*EXERCISE*: Print exactly the lines from the first one down to the line that contains "rnd = random.Random(4)", both included, and skip the pictures.

*MATERIAL TO PROCESS*:
·····
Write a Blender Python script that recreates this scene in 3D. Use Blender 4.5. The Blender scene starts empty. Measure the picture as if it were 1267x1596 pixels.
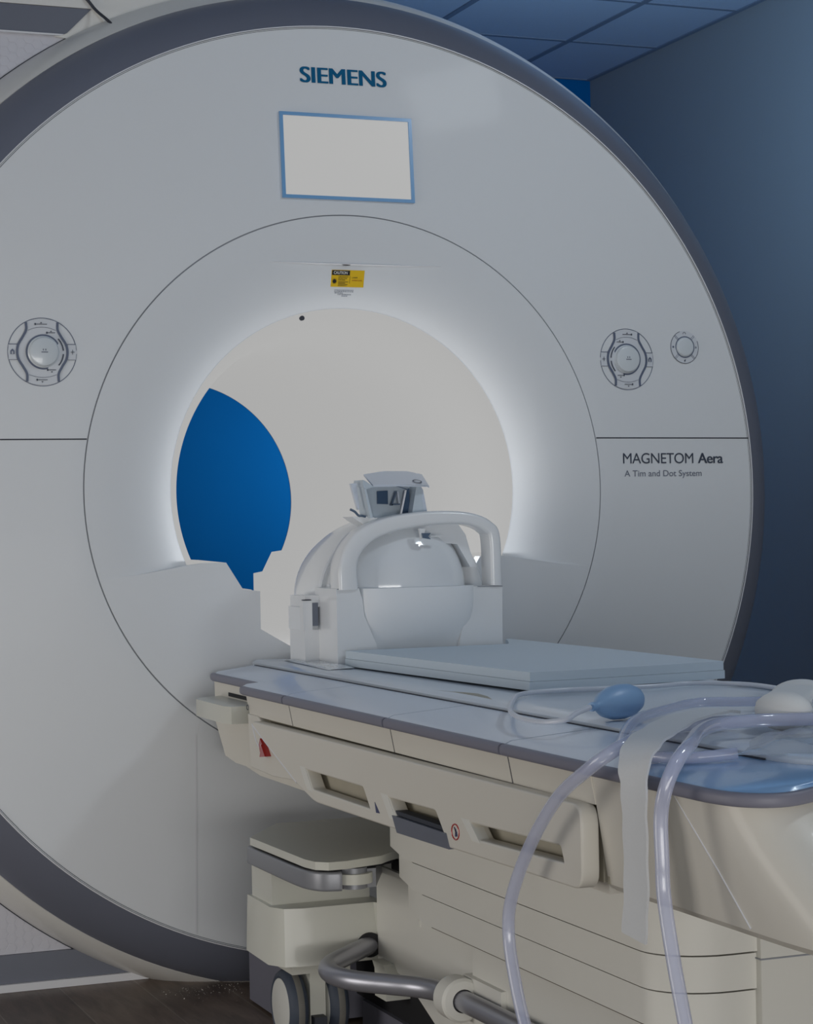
import bpy, bmesh, math, random
from mathutils import Vector, Matrix
PI = math.pi
S = bpy.context.scene
C = S.collection
FZ = 1.102            # height of the bore axis above the floor
rnd = random.Random(4)

# ------------------------------------------------------------------ materials
def srgb(r, g, b):
    f = lambda c: (c/255/12.92) if c/255 <= .04045 else ((c/255+.055)/1.055)**2.4
    return (f(r), f(g), f(b), 1)
MATS = {}
def mat(name, col, rough=.5, metal=0, coat=0, emit=None, es=0, bump=0, bscale=60, var=0, vscale=6, alpha=None, trans=0, spec=.5):
    m = bpy.data.materials.new(name); m.use_nodes = True
    nt = m.node_tree; b = nt.nodes['Principled BSDF']
    b.inputs['Base Color'].default_value = col
    b.inputs['Roughness'].default_value = rough
    b.inputs['Metallic'].default_value = metal
    b.inputs['Coat Weight'].default_value = coat
    b.inputs['Coat Roughness'].default_value = .08
    b.inputs['Specular IOR Level'].default_value = spec
    b.inputs['Transmission Weight'].default_value = trans
    if emit: b.inputs['Emission Color'].default_value = emit; b.inputs['Emission Strength'].default_value = es
    if alpha is not None: b.inputs['Alpha'].default_value = alpha
    tc = nt.nodes.new('ShaderNodeTexCoord')
    if var:
        n = nt.nodes.new('ShaderNodeTexNoise'); n.inputs['Scale'].default_value = vscale; n.inputs['Detail'].default_value = 5
        mx = nt.nodes.new('ShaderNodeMix'); mx.data_type = 'RGBA'
        mx.inputs[6].default_value = tuple(c*(1-var) for c in col[:3])+(1,); mx.inputs[7].default_value = tuple(min(1, c*(1+var)) for c in col[:3])+(1,)
        nt.links.new(tc.outputs['Object'], n.inputs['Vector']); nt.links.new(n.outputs['Fac'], mx.inputs[0]); nt.links.new(mx.outputs[2], b.inputs['Base Color'])
    if bump:
        n2 = nt.nodes.new('ShaderNodeTexNoise'); n2.inputs['Scale'].default_value = bscale; n2.inputs['Detail'].default_value = 3
        bp = nt.nodes.new('ShaderNodeBump'); bp.inputs['Strength'].default_value = bump; bp.inputs['Distance'].default_value = .002
        nt.links.new(tc.outputs['Object'], n2.inputs['Vector']); nt.links.new(n2.outputs['Fac'], bp.inputs['Height']); nt.links.new(bp.outputs['Normal'], b.inputs['Normal'])
    MATS[name] = m
    return m
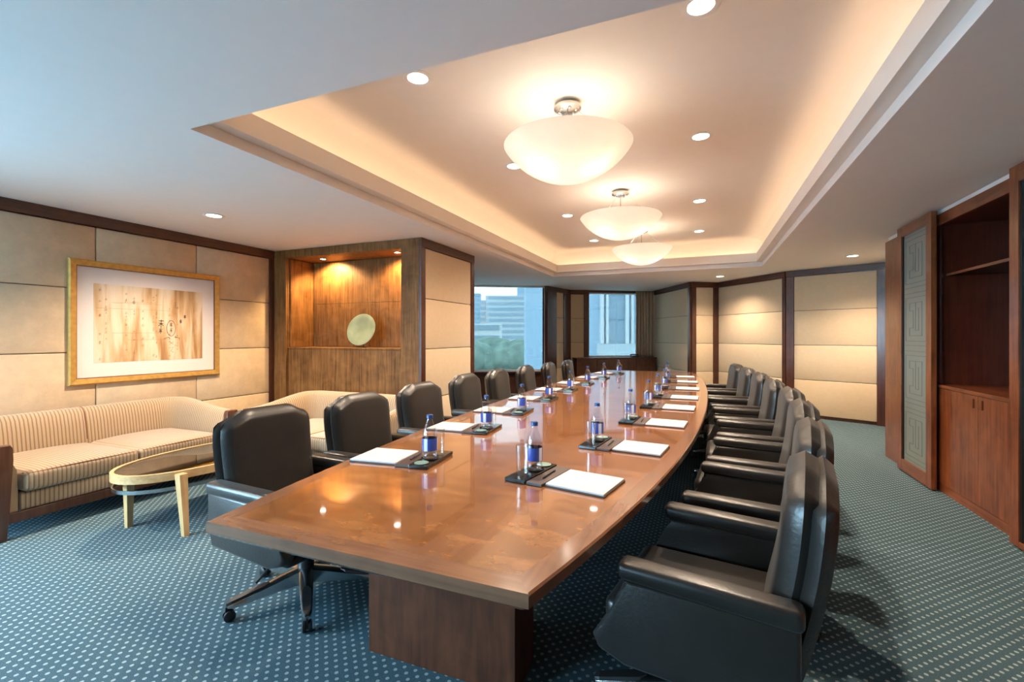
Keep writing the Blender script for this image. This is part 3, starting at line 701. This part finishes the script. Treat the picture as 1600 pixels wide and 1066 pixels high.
def armchair():
    t = thing('leather_armchair', 'x', 'chair', (0, 0, 0), 0, 'black leather armchairs around the conference table')
    L = M['leather']
    s = MB().box(-.20, .335, -.262, .262, .37, .475, bev=.035, seg=4)
    for v in s.bm.verts:
        if v.co.z > .44: v.co.z += .018 * math.cos(v.co.x * 3) * math.cos(v.co.y * 4.5)
        if v.co.x > .25: v.co.x += .03 * (1 - (v.co.y / .262) ** 2)
    s.build('seat_cushion', L, t, smooth=True)
    MB().box(-.22, .33, -.30, .30, .315, .368, bev=.02, seg=2).build('seat_base', L, t, smooth=True)
    pillow(0, 0, .272, .42, topf, .058, lambda z: lean(z) + .012).build('back_cushion', L, t, smooth=True, weld=True)
    pillow(0, 0, .285, .36, lambda a: topf(a) - .012, .036, lambda z: lean(z) - .040, p=12, e=.25).build('back_shell', L, t, smooth=True, weld=True)
    armp = [(-.255, .60), (-.255, .42), (-.22, .325), (.24, .315), (.33, .345), (.352, .385), (.325, .43), (.27, .49), (.245, .55), (.243, .60)]
    for sy in (-1, 1):
        a = MB().prism(armp, sy * .268, sy * .338, axis='y', bev=.014, seg=2).build('arm_panel', L, t, smooth=True)
        pd = MB().box(-.265, .262, -.043, .043, .598, .662, bev=.022, seg=4)
        for v in pd.bm.verts:
            if v.co.x < -.1: v.co.z -= .012 * (-.1 - v.co.x) / .16
            if v.co.x > .2 and v.co.z > .63: v.co.z -= .004
        pd.xf(Matrix.Translation((0, sy * .304, 0))).build('armrest', L, t, smooth=True)
    # mechanism, column and lever
    MB().box(-.10, .10, -.07, .07, .27, .316, bev=.012).build('tilt_mechanism', M['blackp'], t, smooth=True)
    MB().lathe([(0, .10), (.041, .10), (.042, .27), (.048, .28), (0, .28)], 20).build('column', M['blackp'], t, smooth=True)
    MB().tube([(.05, -.07, .30), (.05, -.16, .285), (.03, -.23, .25), (.02, -.30, .20)], [.006, .006, .008, .013], 8, flat=.6).build('lever', M['blackp'], t, smooth=True)
    hub = MB().lathe([(0, .075), (.05, .075), (.058, .095), (.05, .135), (.038, .15), (0, .15)], 20).build('base_hub', M['silver'], t, smooth=True)
    leg = MB()
    secs = [(.03, .034, .070, .150), (.12, .034, .074, .136), (.22, .030, .070, .116), (.35, .022, .062, .094), (.375, .010, .068, .082)]
    RR = []
    for r, w, z0, z1 in secs: RR.append(leg.verts([(r, -w, z0), (r, w, z0), (r, w, z1 - .008), (r, w * .6, z1), (r, -w * .6, z1), (r, -w, z1 - .008)]))
    for A, B in zip(RR, RR[1:]):
        for k in range(6): leg.bm.faces.new([A[k], A[(k + 1) % 6], B[(k + 1) % 6], B[k]])
    leg.bm.faces.new(RR[0][::-1]); leg.bm.faces.new(RR[-1])
    leg = leg.build('leg', M['silver'], t, smooth=35)
    # black foot grip on the outer half of the leg
    g = MB(); RR = []
    for r, w, z in ((.185, .012, .1265), (.21, .026, .1225), (.28, .026, .112), (.36, .021, .098), (.379, .010, .090)):
        RR.append(g.verts([(r, -w, z - .012), (r, w, z - .012), (r, w * .8, z), (r, -w * .8, z)]))
    for A, B in zip(RR, RR[1:]):
        for k in range(4): g.bm.faces.new([A[k], A[(k + 1) % 4], B[(k + 1) % 4], B[k]])
    g.bm.faces.new(RR[0][::-1]); g.bm.faces.new(RR[-1]); g.build('foot_grip', M['blackp'], leg)
    c = MB(); c.lathe([(0, -.010), (.018, -.010), (.026, -.006), (.026, .006), (.018, .010), (0, .010)], 16)
    c.xf(Matrix.Rotation(R(90), 4, 'X')); c2 = MB()
    for yy in (-.014, .014):
        c2.lathe([(0, -.009), (.02, -.009), (.0265, -.005), (.0265, .005), (.02, .009), (0, .009)], 16, c=(0, 0, yy))
    c.bm.free(); c2.xf(Matrix.Translation((.365, 0, .0268)) @ Matrix.Rotation(R(90), 4, 'X'))
    c2.box(.348, .382, -.005, .005, .02, .07); c2.build('caster', M['blackp'], leg, smooth=True)
    for k in range(1, 5):
        q = dup(leg, t); q.rotation_euler = (0, 0, 2 * PI * k / 5)
    for c in t.children:
        if c.name.split('.')[0] in ('tilt_mechanism', 'column', 'base_hub', 'leg', 'lever'): c.location.x += .07
    return t
ch = armchair()
lefts = [(-2.065, 1.91, -6, 'the nearest chair left of the table, its wheeled base in full view'),
         (-1.99, 2.62, -4, 'second chair from the near end on the left of the table'),
         (-2.02, 3.45, -3, 'third chair from the near end on the left of the table'),
         (-2.10, 4.46, 0, 'fourth chair from the near end on the left of the table'),
         (-2.07, 5.26, 2, 'fifth chair from the near end, in front of the left window'),
         (-2.01, 6.10, 3, 'sixth chair from the near end, at the right of the left window'),
         (-1.95, 6.98, 5, 'seventh chair from the near end on the left of the table'),
         (-1.88, 7.86, 7, 'farthest chair on the left of the table')]
rights = [(.06, 1.83, 170, 'the nearest chair right of the table, seen large at the bottom'),
          (.22, 2.63, 172, 'second chair from the near end on the right of the table'),
          (.32, 3.41, 175, 'third chair from the near end on the right of the table'),
          (.385, 4.22, 178, 'fourth chair from the near end on the right of the table'),
          (.37, 5.02, 180, 'fifth chair from the near end on the right of the table'),
          (.345, 5.86, 182, 'sixth chair from the near end on the right of the table'),
          (.29, 6.70, 185, 'seventh chair from the near end on the right of the table'),
          (.22, 7.60, 188, 'farthest chair on the right of the table')]
first = True
for x, y, a, lb in lefts + rights:
    lb = 'black leather armchair, ' + lb
    if first: ch.location = (x, y, 0); ch.rotation_euler = (0, 0, R(a)); ch['label'] = lb; first = False
    else: dup(ch, loc=(x, y, 0), rz=R(a), label=lb)
# the star bases are turned differently from chair to chair
for i, o in enumerate([o for o in COL.objects if o.name.startswith('leather_armchair')]):
    off = (R(35) if i == 0 else R(18) + random.uniform(-.08, .08))
    for c in o.children:
        if c.name.startswith('leg'): c.rotation_euler.z += off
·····
*SOLUTION FOR THIS TASK*:
Write a Blender Python script that recreates this scene in 3D. Use Blender 4.5. The Blender scene starts empty. Measure the picture as if it were 1267x1596 pixels.
import bpy, bmesh, math, random
from mathutils import Vector, Matrix
PI = math.pi
S = bpy.context.scene
C = S.collection
FZ = 1.102            # height of the bore axis above the floor
rnd = random.Random(4)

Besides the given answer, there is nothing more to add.